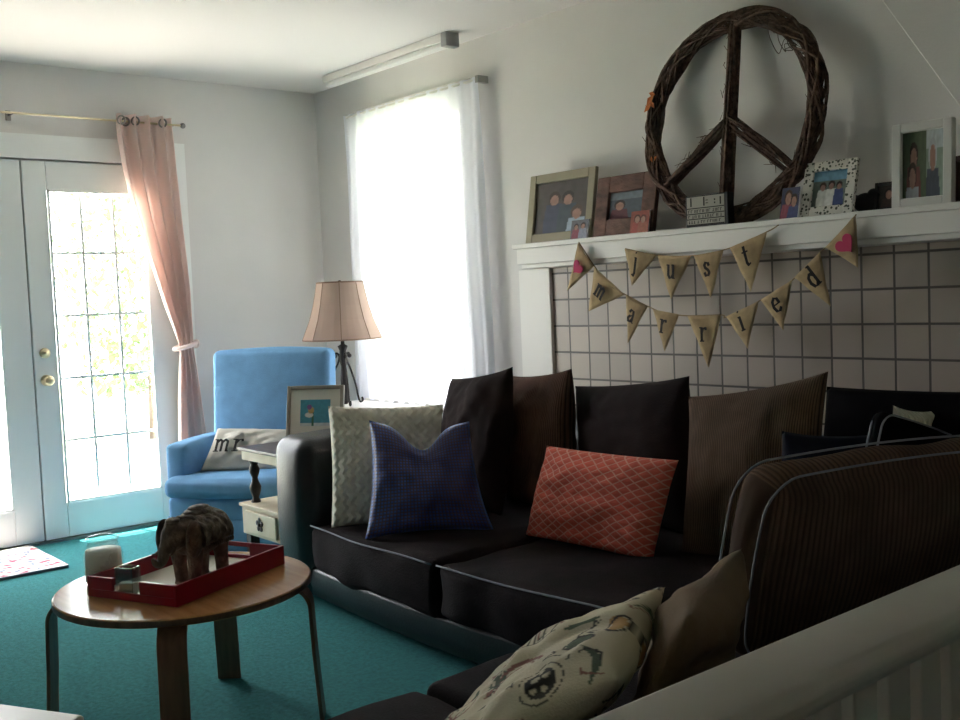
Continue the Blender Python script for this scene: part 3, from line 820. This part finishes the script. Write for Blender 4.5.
# block sign
sg = B().box((3.085, -.205, Z), (3.288, -.166, Z+.122)).build('block_sign', dkfr_m, bevel=.003)
tag(sg, 'small black wooden block sign with rows of pale lettering under the twig peace sign', 'sign')
pn = B().box((3.093, -.2065, Z+.006), (3.272, -.205, Z+.116)).build('sign_face', mat('pale_sign_paint', 'a5a196', .8), sg)
b = B()
yy = -.2068
def bar(x0, x1, z0, z1): b.box((x0, yy-.0006, Z+z0), (x1, yy, Z+z1))
for z in (.006, .028, .048, .070): bar(3.093, 3.272, z, z+.0035)
for x in (.018, .081): bar(3.093+x, 3.093+x+.006, .079, .113); 
bar(3.185, 3.196, .098, .101); bar(3.185, 3.196, .087, .090)
bar(3.225, 3.231, .096, .102); bar(3.225, 3.231, .084, .090); bar(3.252, 3.258, .079, .108)
for row, (z0, z1) in enumerate(((.034, .045), (.054, .066), (.013, .024))):
    x = 3.100; rr = random.Random(row+3)
    while x < 3.258:
        k = rr.choice((0, 1, 2)); 
        if k == 0: bar(x, x+.0025, z0, z1); bar(x, x+.008, z1-.002, z1)
        elif k == 1: bar(x, x+.0025, z0, z1); bar(x+.006, x+.0085, z0, z1)
        else: bar(x, x+.008, z0, z0+.002); bar(x+.003, x+.0055, z0, z1)
        x += rr.choice((.0125, .0125, .018))
b.build('lettering', ink_m, sg)

# ------------------------------------------------------------------ peace sign wreath of twigs
PC = V((3.222, -.088, 1.876)); PR = .388
pv = V((0, .12, 1)).normalized(); pu = V((1, 0, 0)); pn_ = pu.cross(pv)
PW = thing('peace_sign_wreath', 'large round peace sign woven from dark twigs leaning on the wall above the mantel', 'wreath', (3.235, -.165, Z))
rnd = random.Random(11)
def pt(x, y, z=0): return PC+pu*x+pv*y+pn_*z
rg = B()
for k in range(34):
    ph = rnd.random()*6.28; tw = rnd.choice((2, 3, 5, 7, -3, -4, -6)); rad = .006+.028*rnd.random()**.6; th = .0032+.004*rnd.random()
    pts = []
    for i in range(110):
        a = 2*PI*i/110; q = ph+tw*a; rr = PR+rad*math.cos(q)*1.15+.003*noise.noise(V((a*6, k, 0)))
        pts.append(pt(rr*math.cos(a), rr*math.sin(a), rad*math.sin(q)*.9+.003*noise.noise(V((a*6, k, 5)))))
    rg.tube(pts, th, 5, closed=True)
for i in range(330):
    a = rnd.random()*6.28; rr = PR+rnd.uniform(-.03, .03); l = rnd.uniform(.02, .05); d = a+PI/2*rnd.choice((1, -1))+rnd.uniform(-.6, .6)
    p0 = pt(rr*math.cos(a), rr*math.sin(a), rnd.uniform(-.02, .03)); p1 = p0+(pu*math.cos(d)+pv*math.sin(d))*l+pn_*rnd.uniform(-.01, .012)
    rg.tube([p0, p1], [.0018, .0008], 4)
rg.build('ring', vine_m, PW, smooth=True)
def spoke(x0, y0, x1, y1, seed):
    r2 = random.Random(seed); s = B(); d = V((x1-x0, y1-y0)); L_ = d.length; d /= L_; n = V((-d.y, d.x))
    for k in range(17):
        ph = r2.random()*6.28; rad = .004+.022*r2.random()**.7; tw = r2.uniform(-2.5, 2.5); th = .0035+.004*r2.random()
        pts = []
        for i in range(14):
            t = i/13; q = ph+tw*t; o = rad*math.cos(q); pts.append(pt(x0+d.x*L_*t+n.x*o, y0+d.y*L_*t+n.y*o, rad*math.sin(q)))
        s.tube(pts, th, 5)
    for i in range(80):
        t = r2.random(); o = r2.uniform(-.028, .028); a = math.atan2(d.y, d.x)+r2.uniform(-.7, .7)+r2.choice((0, PI)); l = r2.uniform(.015, .045)
        p0 = pt(x0+d.x*L_*t+n.x*o, y0+d.y*L_*t+n.y*o, .015); s.tube([p0, p0+(pu*math.cos(a)+pv*math.sin(a))*l+pn_*.006], [.0017, .0008], 4)
    return s
spoke(0, PR, 0, -PR, 21).build('spoke', vine_m, PW, smooth=True)
c45 = PR*.78
spoke(0, -.01, -c45, -PR*.63, 22).build('spoke', vine_m, PW, smooth=True)
spoke(0, -.01, c45, -PR*.63, 23).build('spoke', vine_m, PW, smooth=True)
for (x, y, s) in ((-.385, .13, .03), (-.395, .10, .026), (-.375, .155, .02), (-.37, .11, .02), (-.36, -.12, .014), (-.34, -.118, .012)):
    p = pt(x, y, .035); a = rnd.random()*6; e1 = (pu*math.cos(a)+pv*math.sin(a))*s; e2 = (pv*math.cos(a)-pu*math.sin(a))*s*.5
    o = B().add([p-e1, p-e2+pn_*.004, p+e1, p+e2+pn_*.004], [(0, 1, 2, 3)]).build('dried_leaf', orange_m, PW, solid=.001); o['label'] = 'orange dried leaf'
cu = B()
for k in range(3):
    cu.tube(bez([pt(.17+.05*k, .345-.03*k, .03), pt(.19+.04*k, .27-.02*k, .035), pt(.23+.03*k, .20, .03), pt(.255, .25-.02*k, .03), pt(.30, .22, .02)], 8), .0016, 4)
cu.build('tendril', vine2_m, PW, smooth=True)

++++

- GIVEN INSTRUCTION:
Every line of the data above should be quoted exactly. Omit the pictures.

- FINAL RESULT:
Continue the Blender Python script for this scene: part 3, from line 820. This part finishes the script. Write for Blender 4.5.
# block sign
sg = B().box((3.085, -.205, Z), (3.288, -.166, Z+.122)).build('block_sign', dkfr_m, bevel=.003)
tag(sg, 'small black wooden block sign with rows of pale lettering under the twig peace sign', 'sign')
pn = B().box((3.093, -.2065, Z+.006), (3.272, -.205, Z+.116)).build('sign_face', mat('pale_sign_paint', 'a5a196', .8), sg)
b = B()
yy = -.2068
def bar(x0, x1, z0, z1): b.box((x0, yy-.0006, Z+z0), (x1, yy, Z+z1))
for z in (.006, .028, .048, .070): bar(3.093, 3.272, z, z+.0035)
for x in (.018, .081): bar(3.093+x, 3.093+x+.006, .079, .113); 
bar(3.185, 3.196, .098, .101); bar(3.185, 3.196, .087, .090)
bar(3.225, 3.231, .096, .102); bar(3.225, 3.231, .084, .090); bar(3.252, 3.258, .079, .108)
for row, (z0, z1) in enumerate(((.034, .045), (.054, .066), (.013, .024))):
    x = 3.100; rr = random.Random(row+3)
    while x < 3.258:
        k = rr.choice((0, 1, 2)); 
        if k == 0: bar(x, x+.0025, z0, z1); bar(x, x+.008, z1-.002, z1)
        elif k == 1: bar(x, x+.0025, z0, z1); bar(x+.006, x+.0085, z0, z1)
        else: bar(x, x+.008, z0, z0+.002); bar(x+.003, x+.0055, z0, z1)
        x += rr.choice((.0125, .0125, .018))
b.build('lettering', ink_m, sg)

# ------------------------------------------------------------------ peace sign wreath of twigs
PC = V((3.222, -.088, 1.876)); PR = .388
pv = V((0, .12, 1)).normalized(); pu = V((1, 0, 0)); pn_ = pu.cross(pv)
PW = thing('peace_sign_wreath', 'large round peace sign woven from dark twigs leaning on the wall above the mantel', 'wreath', (3.235, -.165, Z))
rnd = random.Random(11)
def pt(x, y, z=0): return PC+pu*x+pv*y+pn_*z
rg = B()
for k in range(34):
    ph = rnd.random()*6.28; tw = rnd.choice((2, 3, 5, 7, -3, -4, -6)); rad = .006+.028*rnd.random()**.6; th = .0032+.004*rnd.random()
    pts = []
    for i in range(110):
        a = 2*PI*i/110; q = ph+tw*a; rr = PR+rad*math.cos(q)*1.15+.003*noise.noise(V((a*6, k, 0)))
        pts.append(pt(rr*math.cos(a), rr*math.sin(a), rad*math.sin(q)*.9+.003*noise.noise(V((a*6, k, 5)))))
    rg.tube(pts, th, 5, closed=True)
for i in range(330):
    a = rnd.random()*6.28; rr = PR+rnd.uniform(-.03, .03); l = rnd.uniform(.02, .05); d = a+PI/2*rnd.choice((1, -1))+rnd.uniform(-.6, .6)
    p0 = pt(rr*math.cos(a), rr*math.sin(a), rnd.uniform(-.02, .03)); p1 = p0+(pu*math.cos(d)+pv*math.sin(d))*l+pn_*rnd.uniform(-.01, .012)
    rg.tube([p0, p1], [.0018, .0008], 4)
rg.build('ring', vine_m, PW, smooth=True)
def spoke(x0, y0, x1, y1, seed):
    r2 = random.Random(seed); s = B(); d = V((x1-x0, y1-y0)); L_ = d.length; d /= L_; n = V((-d.y, d.x))
    for k in range(17):
        ph = r2.random()*6.28; rad = .004+.022*r2.random()**.7; tw = r2.uniform(-2.5, 2.5); th = .0035+.004*r2.random()
        pts = []
        for i in range(14):
            t = i/13; q = ph+tw*t; o = rad*math.cos(q); pts.append(pt(x0+d.x*L_*t+n.x*o, y0+d.y*L_*t+n.y*o, rad*math.sin(q)))
        s.tube(pts, th, 5)
    for i in range(80):
        t = r2.random(); o = r2.uniform(-.028, .028); a = math.atan2(d.y, d.x)+r2.uniform(-.7, .7)+r2.choice((0, PI)); l = r2.uniform(.015, .045)
        p0 = pt(x0+d.x*L_*t+n.x*o, y0+d.y*L_*t+n.y*o, .015); s.tube([p0, p0+(pu*math.cos(a)+pv*math.sin(a))*l+pn_*.006], [.0017, .0008], 4)
    return s
spoke(0, PR, 0, -PR, 21).build('spoke', vine_m, PW, smooth=True)
c45 = PR*.78
spoke(0, -.01, -c45, -PR*.63, 22).build('spoke', vine_m, PW, smooth=True)
spoke(0, -.01, c45, -PR*.63, 23).build('spoke', vine_m, PW, smooth=True)
for (x, y, s) in ((-.385, .13, .03), (-.395, .10, .026), (-.375, .155, .02), (-.37, .11, .02), (-.36, -.12, .014), (-.34, -.118, .012)):
    p = pt(x, y, .035); a = rnd.random()*6; e1 = (pu*math.cos(a)+pv*math.sin(a))*s; e2 = (pv*math.cos(a)-pu*math.sin(a))*s*.5
    o = B().add([p-e1, p-e2+pn_*.004, p+e1, p+e2+pn_*.004], [(0, 1, 2, 3)]).build('dried_leaf', orange_m, PW, solid=.001); o['label'] = 'orange dried leaf'
cu = B()
for k in range(3):
    cu.tube(bez([pt(.17+.05*k, .345-.03*k, .03), pt(.19+.04*k, .27-.02*k, .035), pt(.23+.03*k, .20, .03), pt(.255, .25-.02*k, .03), pt(.30, .22, .02)], 8), .0016, 4)
cu.build('tendril', vine2_m, PW, smooth=True)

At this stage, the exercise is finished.